In 1825, the Newcomen Bank failed and Lord Newcomen killed himself, at age 48. Still to be tracked down are the movements of Harriet and her children, at first to France, then back to England.  In later years, where did they all end up, and particularly what happened to Thomasina? Dr. Ridley has a few leads and perhaps some clues, and we await her findings eagerly.

And now for the Jane Austen connection, a serendipitous a matter indeed. Carrigglass, the country home of the Newcomens, was purchased by Thomas Lefroy (17876-1869) in the 1820’s after the demise of the bank and its owner. Thomas Lefroy was the student whose flirtation with Jane Austen in 1796 has been the object of much attention in the last few years, turned into a romantic film (Becoming Jane, 2007).  After his “interlude” in Hampshire with Jane, Thomas Lefroy returned to Dublin, became a member of the bar and eventually Lord Chief Justice of Ireland. In 1837, he had the house rebuilt in the Tudoresque style.  He and his descendants lived at Carrigglass until its sale in  2005.

Carrigglass, Co. 

As a sad postscript about this property, one version of the wretched fate of Cairrgglass, can be found here.

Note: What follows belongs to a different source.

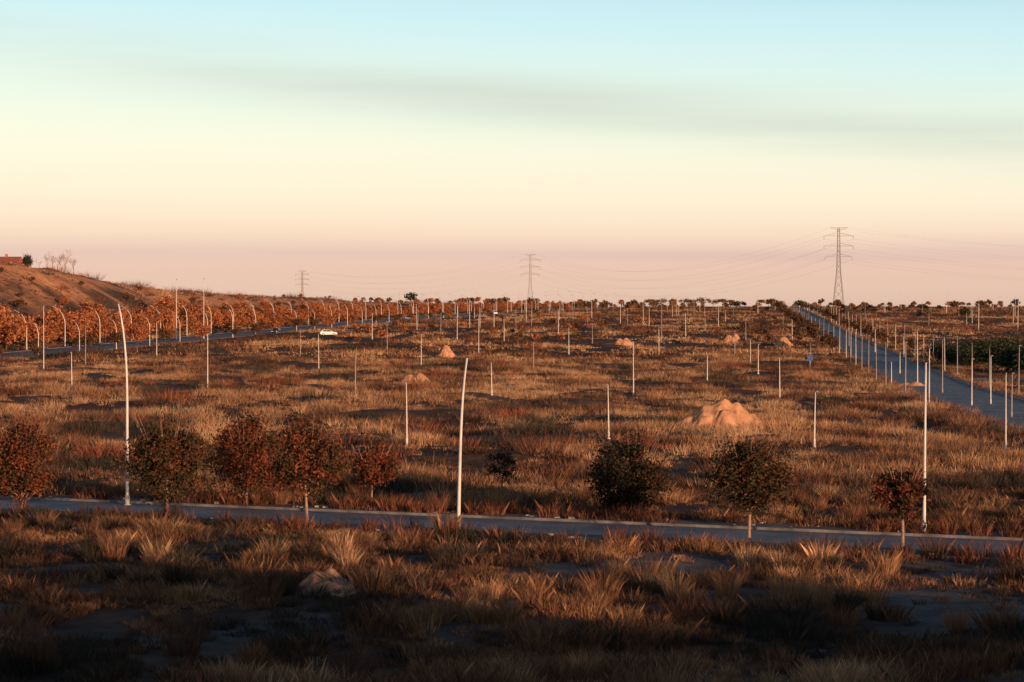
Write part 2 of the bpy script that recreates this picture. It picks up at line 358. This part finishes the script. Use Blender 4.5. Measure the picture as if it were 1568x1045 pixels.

Dr, Ridley certainly presented us with a fascinating account of her research mysteries and the need for further investigation. Along the way, she presented many comparisons to the characters in Jane Austen’s novels. We could easily identify a Marianne (SandS) and a Harriet Smith (Emma).  We continue to wonder, did Harriet Holland or Thomasina ever find themselves a Mr. Darcy or a Mr. Knightley?